Fremantle council’s love of bike lanes appears to be paying off.

The city has bucked a national decline in bike use over the past two years, at the same time rolling out bike lanes and racks throughout the CBD: “Our bike numbers are already twice the state average, and we’ve seen probably another 50 per cent growth in that in the past two years,” Fremantle mayor Brad Pettitt told the Herald.

The council installed bike counters around the city while increasing its spending, by hundreds of thousands of dollars, on lanes and other infrastructure.

A survey by Austroads and the Australian Bicycle Council found that cycling participation in Perth had dropped more than three per cent between 2011 and 2013. Weekend riders were the main culprits for putting the skids on their exercise, with only 13.2 per cent of sandgropers taking a recreational ride in the last year, compared to 16.8 per cent two years ago.

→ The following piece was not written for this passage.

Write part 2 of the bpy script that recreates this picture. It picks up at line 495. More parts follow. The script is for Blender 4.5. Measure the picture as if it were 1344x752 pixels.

The number riding to work stayed much the same. While Dr Pettitt says the local figures are “encouraging” there’s a long way to go before Freo is classed a true biking city.

“One of the big lessons I’ve had as mayor is that any transformation of a city, be it to a bike-friendly city or recreating retail or recreating a vibrant core, is that it’s always a 20-year project,” he says, noting Amsterdam took 30 years to earn its reputation as the world’s cycling capital.